### [Material]
┌──

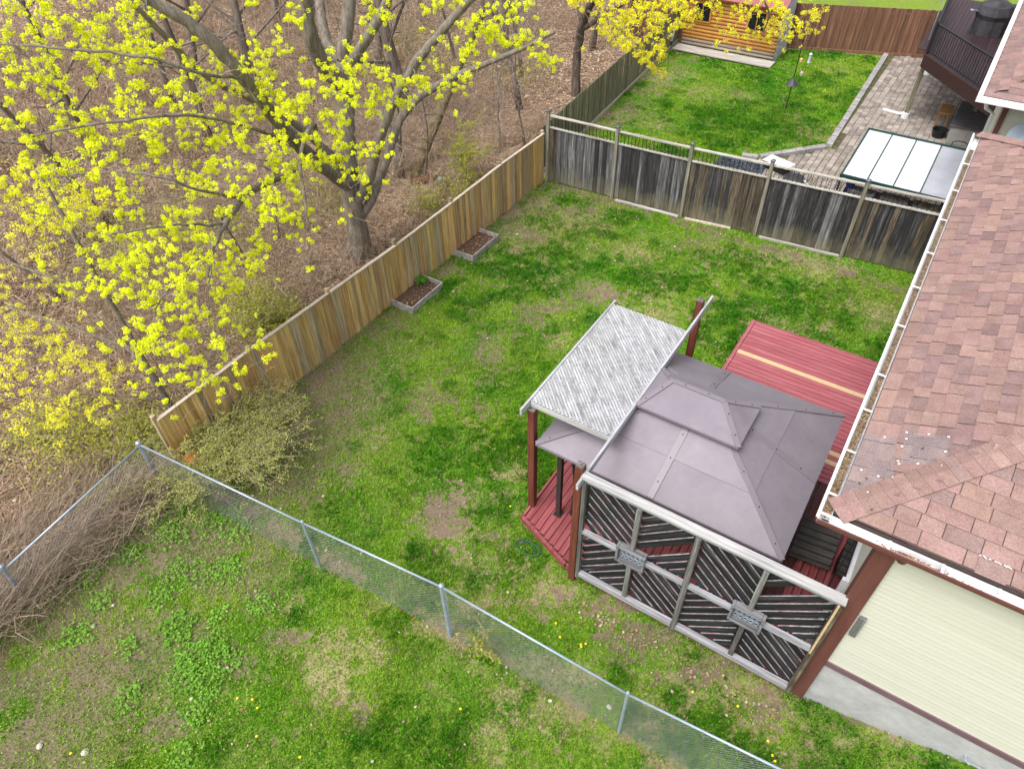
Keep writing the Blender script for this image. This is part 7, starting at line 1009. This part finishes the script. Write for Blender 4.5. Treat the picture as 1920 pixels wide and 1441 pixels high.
# ---------------------------------------------------------------- shed
sd = thing('garden_shed', 'orange log board garden shed with whitish side wall on the second lawn', 'shed', (-10.5, 35.2, 0))
log_m = mk('orange_log', [(.33, .13, .025), (.47, .215, .05), (.58, .30, .09)], W_X, .9, 6, rnd=.12, grain=.15, gscale=3, rough=.5); log_g = mk('grey_log', [(.20, .15, .115), (.32, .26, .20), (.42, .35, .28)], W_X, .9, 6, rnd=.15, grain=.15, gscale=3)
sidew = mk('whitish_wall', [(.36, .36, .40), (.52, .52, .56), (.62, .62, .66)], (4, 4, 2), 1.5, 6, rough=.8)
SX0, SX1, SY0, SY1 = -12.75, -8.3, 34.1, 36.0
MB().box(((SX0 + SX1) / 2, (SY0 + SY1) / 2 + .05, 1.2), (SX1 - SX0 - .04, SY1 - SY0 - .06, 2.4)).build('wall', sidew, sd)
for k in range(15): z = .18 + .155 * k; MB().tube([(SX0, SY0, z), (SX1, SY0, z)], .082, 8).build('log_board', log_g if k < 2 else log_m, sd, smooth=True)
for k in range(4): MB().box((SX1 + .005, SY0 + .3 + .45 * k, 1.2), (.03, .42, 2.36)).build('side_panel', sidew, sd)
for xc in (-11.9, -9.35):
    f = MB().box((xc, SY0 - .085, 1.62), (.86, .05, .86)).build('window', log_m, sd); MB().box((xc, SY0 - .115, 1.62), (.70, .02, .70)).build('pane', glass_d, f); MB().box((xc, SY0 - .13, 1.62), (.03, .015, .70)).build('muntin', log_m, f)
MB().slab([(SX0 - .2, SY0 - .35, 2.32), (SX1 + .15, SY0 - .35, 2.32), (SX1 + .15, 35.1, 2.95), (SX0 - .2, 35.1, 2.95)], .05).slab([(SX0 - .2, 35.1, 2.95), (SX1 + .15, 35.1, 2.95), (SX1 + .15, 36.2, 2.3), (SX0 - .2, 36.2, 2.3)], .05).build('roof', mk('pink_felt', [(.30, .10, .10), (.40, .16, .15)], nscale=4, rough=.9), sd)
st = thing('shed_step', 'weathered grey plank step along the front of the shed', 'step', (-10.5, 33.6, 0))
for k in range(4): MB().box((-10.5, 33.3 + k * .19, .09), (4.7, .18, .05)).build('plank', dk_rail, st)
br2 = thing('wheelbarrow', 'dark wheelbarrow with pale blue tray leaning at the left corner of the shed', 'wheelbarrow', (-13.0, 33.7, 0))
MB().add([(-13.35, 33.45, .35), (-12.95, 33.4, .35), (-12.95, 33.7, .95), (-13.35, 33.75, .95), (-13.25, 33.6, .3), (-13.05, 33.58, .3), (-13.05, 33.8, .85), (-13.25, 33.82, .85)], [(0, 1, 2, 3), (4, 7, 6, 5), (0, 4, 5, 1), (1, 5, 6, 2), (2, 6, 7, 3), (3, 7, 4, 0)]).build('tray', mk('pale_blue', [(.3, .36, .44), (.38, .44, .52)], rough=.5), br2)
for s in (-.15, .15): MB().tube([(-13.15 + s, 33.45, .05), (-13.15 + s, 33.75, 1.15)], .02, 6).build('handle', black, br2)
m = MB(); m.lathe((0, 0, 0), [(.05, -.04), (.19, -.04), (.2, 0), (.19, .04), (.05, .04)], 14); m.v = [(-13.15 + v[2], 33.4 + v[0], .2 + v[1]) for v in m.v]; m.build('wheel', black, br2)

# ---------------------------------------------------------------- bird feeder pole
bf = thing('bird_feeder_pole', 'black bird feeder pole with cone baffle in the second lawn', 'feeder pole', (-6.25, 29.58, 0))
MB().tube([(-6.25, 29.58, -.05), (-6.25, 29.58, 2.68)], .018, 8).build('pole', black, bf)
MB().lathe((-6.25, 29.58, 1.0), [(.24, 0), (.03, .24), (.02, .26), (.0195, .22), (.22, .0)], 16).build('baffle', mk('baffle_metal', [(.05, .045, .06), (.075, .065, .085)], rough=.4), bf)
for s in (1, -1): MB().tube([(-6.25, 29.58, 2.6), (-6.25 + s * .2, 29.52, 2.72), (-6.25 + s * .38, 29.46, 2.6), (-6.25 + s * .42, 29.45, 2.42)], .01, 6).build('hook', black, bf, smooth=True)
for k, (x, y, z, col, lab) in enumerate(((-5.82, 29.45, 1.95, (.5, .5, .55), 'clear tube bird feeder with grey cap hanging beside the pole'), (-5.98, 29.5, 1.42, (.45, .4, .32), 'small pale bird feeder hanging low beside the pole'), (-6.12, 29.5, 1.9, (.62, .42, .16), 'little yellow bird feeder nearest the pole'))):
    f = thing('bird_feeder', lab, 'bird feeder', (x, y, z), 'feeders on the pole'); MB().lathe((x, y, z), [(.06, 0), (.06, .03), (.045, .04), (.045, .3), (.07, .31), (.02, .37)] if k == 0 else [(.05, 0), (.06, .02), (.06, .12), (.02, .16)], 10).build('tube', mk('feeder_%s' % 'abc'[k], [col, tuple(c * 1.2 for c in col)], rough=.4), f)
    MB().tube([(x, y, z + (.37 if k == 0 else .16)), (x * .5 - 5.83 * .5, y, 2.43)], .004, 4).build('hanging_wire', black, f)

# ---------------------------------------------------------------- planting beds
for k, (yc, lab) in enumerate(((12.0, 'grey board planting bed of bare soil with one green plant beside the cedar fence'), (14.92, 'grey board planting bed of bare soil only, nearer the back fence corner'))):
    b = thing('raised_bed', lab, 'planting bed', (-11.37, yc, 0), 'raised beds along the cedar fence')
    for s in (-1, 1):
        MB().box((-11.37 + s * .41, yc, .1), (.04, 1.42, .24)).build('side_board', bed_m, b, bevel=.004); MB().box((-11.37, yc + s * .69, .1), (.776, .04, .24)).build('end_board', bed_m, b, bevel=.004)
    V_ = []; n = 14; xs = np.linspace(-.39, .39, n); ys = np.linspace(-.67, .67, 2 * n); X, Y = np.meshgrid(xs, ys); Z = .12 + .05 * (fbm(X * 5 + k * 9, Y * 5, 66) - .5) - .02; iq = (np.arange(2 * n - 1)[:, None] * n + np.arange(n - 1)[None]).ravel()
    link('soil', np_mesh('soil', np.stack([X.ravel(), Y.ravel(), Z.ravel()], 1), np.stack([iq, iq + 1, iq + n + 1, iq + n], 1), soil_m, True), (-11.37, yc, 0), None, b)
    n = 70; V, c = leaf_quads(np.stack([-11.37 + gr.uniform(-.36, .36, n), yc + gr.uniform(-.63, .63, n), .145 + .03 * gr.random(n)], 1), .06, (.33, .19, .1), gr, .8); quads_obj('fallen_leaves', V, c, dead_mat, b)
pp = thing('leafy_plant', 'small bright green plant in the far corner of the nearer planting bed', 'plant', (-11.55, 12.45, .1)); n = 130; a = gr.uniform(0, 6.28, n); q = np.sqrt(gr.random(n)) * .2
V, c = leaf_quads(np.stack([-11.55 + np.cos(a) * q, 12.45 + np.sin(a) * q, .16 + .16 * gr.random(n)], 1), .07, (.13, .36, .04), gr, .5); quads_obj('foliage', V, c, leaf_mat, pp)
MB().tube([(-11.55, 12.45, .08), (-11.54, 12.46, .25)], .008, 4).build('stem', bpy.data.materials['weed_stem'], pp)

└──

Transcribe the material exactly, keeping every word and none of the pictures.

### [Output of the task]
Keep writing the Blender script for this image. This is part 7, starting at line 1009. This part finishes the script. Write for Blender 4.5. Treat the picture as 1920 pixels wide and 1441 pixels high.
# ---------------------------------------------------------------- shed
sd = thing('garden_shed', 'orange log board garden shed with whitish side wall on the second lawn', 'shed', (-10.5, 35.2, 0))
log_m = mk('orange_log', [(.33, .13, .025), (.47, .215, .05), (.58, .30, .09)], W_X, .9, 6, rnd=.12, grain=.15, gscale=3, rough=.5); log_g = mk('grey_log', [(.20, .15, .115), (.32, .26, .20), (.42, .35, .28)], W_X, .9, 6, rnd=.15, grain=.15, gscale=3)
sidew = mk('whitish_wall', [(.36, .36, .40), (.52, .52, .56), (.62, .62, .66)], (4, 4, 2), 1.5, 6, rough=.8)
SX0, SX1, SY0, SY1 = -12.75, -8.3, 34.1, 36.0
MB().box(((SX0 + SX1) / 2, (SY0 + SY1) / 2 + .05, 1.2), (SX1 - SX0 - .04, SY1 - SY0 - .06, 2.4)).build('wall', sidew, sd)
for k in range(15): z = .18 + .155 * k; MB().tube([(SX0, SY0, z), (SX1, SY0, z)], .082, 8).build('log_board', log_g if k < 2 else log_m, sd, smooth=True)
for k in range(4): MB().box((SX1 + .005, SY0 + .3 + .45 * k, 1.2), (.03, .42, 2.36)).build('side_panel', sidew, sd)
for xc in (-11.9, -9.35):
    f = MB().box((xc, SY0 - .085, 1.62), (.86, .05, .86)).build('window', log_m, sd); MB().box((xc, SY0 - .115, 1.62), (.70, .02, .70)).build('pane', glass_d, f); MB().box((xc, SY0 - .13, 1.62), (.03, .015, .70)).build('muntin', log_m, f)
MB().slab([(SX0 - .2, SY0 - .35, 2.32), (SX1 + .15, SY0 - .35, 2.32), (SX1 + .15, 35.1, 2.95), (SX0 - .2, 35.1, 2.95)], .05).slab([(SX0 - .2, 35.1, 2.95), (SX1 + .15, 35.1, 2.95), (SX1 + .15, 36.2, 2.3), (SX0 - .2, 36.2, 2.3)], .05).build('roof', mk('pink_felt', [(.30, .10, .10), (.40, .16, .15)], nscale=4, rough=.9), sd)
st = thing('shed_step', 'weathered grey plank step along the front of the shed', 'step', (-10.5, 33.6, 0))
for k in range(4): MB().box((-10.5, 33.3 + k * .19, .09), (4.7, .18, .05)).build('plank', dk_rail, st)
br2 = thing('wheelbarrow', 'dark wheelbarrow with pale blue tray leaning at the left corner of the shed', 'wheelbarrow', (-13.0, 33.7, 0))
MB().add([(-13.35, 33.45, .35), (-12.95, 33.4, .35), (-12.95, 33.7, .95), (-13.35, 33.75, .95), (-13.25, 33.6, .3), (-13.05, 33.58, .3), (-13.05, 33.8, .85), (-13.25, 33.82, .85)], [(0, 1, 2, 3), (4, 7, 6, 5), (0, 4, 5, 1), (1, 5, 6, 2), (2, 6, 7, 3), (3, 7, 4, 0)]).build('tray', mk('pale_blue', [(.3, .36, .44), (.38, .44, .52)], rough=.5), br2)
for s in (-.15, .15): MB().tube([(-13.15 + s, 33.45, .05), (-13.15 + s, 33.75, 1.15)], .02, 6).build('handle', black, br2)
m = MB(); m.lathe((0, 0, 0), [(.05, -.04), (.19, -.04), (.2, 0), (.19, .04), (.05, .04)], 14); m.v = [(-13.15 + v[2], 33.4 + v[0], .2 + v[1]) for v in m.v]; m.build('wheel', black, br2)

# ---------------------------------------------------------------- bird feeder pole
bf = thing('bird_feeder_pole', 'black bird feeder pole with cone baffle in the second lawn', 'feeder pole', (-6.25, 29.58, 0))
MB().tube([(-6.25, 29.58, -.05), (-6.25, 29.58, 2.68)], .018, 8).build('pole', black, bf)
MB().lathe((-6.25, 29.58, 1.0), [(.24, 0), (.03, .24), (.02, .26), (.0195, .22), (.22, .0)], 16).build('baffle', mk('baffle_metal', [(.05, .045, .06), (.075, .065, .085)], rough=.4), bf)
for s in (1, -1): MB().tube([(-6.25, 29.58, 2.6), (-6.25 + s * .2, 29.52, 2.72), (-6.25 + s * .38, 29.46, 2.6), (-6.25 + s * .42, 29.45, 2.42)], .01, 6).build('hook', black, bf, smooth=True)
for k, (x, y, z, col, lab) in enumerate(((-5.82, 29.45, 1.95, (.5, .5, .55), 'clear tube bird feeder with grey cap hanging beside the pole'), (-5.98, 29.5, 1.42, (.45, .4, .32), 'small pale bird feeder hanging low beside the pole'), (-6.12, 29.5, 1.9, (.62, .42, .16), 'little yellow bird feeder nearest the pole'))):
    f = thing('bird_feeder', lab, 'bird feeder', (x, y, z), 'feeders on the pole'); MB().lathe((x, y, z), [(.06, 0), (.06, .03), (.045, .04), (.045, .3), (.07, .31), (.02, .37)] if k == 0 else [(.05, 0), (.06, .02), (.06, .12), (.02, .16)], 10).build('tube', mk('feeder_%s' % 'abc'[k], [col, tuple(c * 1.2 for c in col)], rough=.4), f)
    MB().tube([(x, y, z + (.37 if k == 0 else .16)), (x * .5 - 5.83 * .5, y, 2.43)], .004, 4).build('hanging_wire', black, f)

# ---------------------------------------------------------------- planting beds
for k, (yc, lab) in enumerate(((12.0, 'grey board planting bed of bare soil with one green plant beside the cedar fence'), (14.92, 'grey board planting bed of bare soil only, nearer the back fence corner'))):
    b = thing('raised_bed', lab, 'planting bed', (-11.37, yc, 0), 'raised beds along the cedar fence')
    for s in (-1, 1):
        MB().box((-11.37 + s * .41, yc, .1), (.04, 1.42, .24)).build('side_board', bed_m, b, bevel=.004); MB().box((-11.37, yc + s * .69, .1), (.776, .04, .24)).build('end_board', bed_m, b, bevel=.004)
    V_ = []; n = 14; xs = np.linspace(-.39, .39, n); ys = np.linspace(-.67, .67, 2 * n); X, Y = np.meshgrid(xs, ys); Z = .12 + .05 * (fbm(X * 5 + k * 9, Y * 5, 66) - .5) - .02; iq = (np.arange(2 * n - 1)[:, None] * n + np.arange(n - 1)[None]).ravel()
    link('soil', np_mesh('soil', np.stack([X.ravel(), Y.ravel(), Z.ravel()], 1), np.stack([iq, iq + 1, iq + n + 1, iq + n], 1), soil_m, True), (-11.37, yc, 0), None, b)
    n = 70; V, c = leaf_quads(np.stack([-11.37 + gr.uniform(-.36, .36, n), yc + gr.uniform(-.63, .63, n), .145 + .03 * gr.random(n)], 1), .06, (.33, .19, .1), gr, .8); quads_obj('fallen_leaves', V, c, dead_mat, b)
pp = thing('leafy_plant', 'small bright green plant in the far corner of the nearer planting bed', 'plant', (-11.55, 12.45, .1)); n = 130; a = gr.uniform(0, 6.28, n); q = np.sqrt(gr.random(n)) * .2
V, c = leaf_quads(np.stack([-11.55 + np.cos(a) * q, 12.45 + np.sin(a) * q, .16 + .16 * gr.random(n)], 1), .07, (.13, .36, .04), gr, .5); quads_obj('foliage', V, c, leaf_mat, pp)
MB().tube([(-11.55, 12.45, .08), (-11.54, 12.46, .25)], .008, 4).build('stem', bpy.data.materials['weed_stem'], pp)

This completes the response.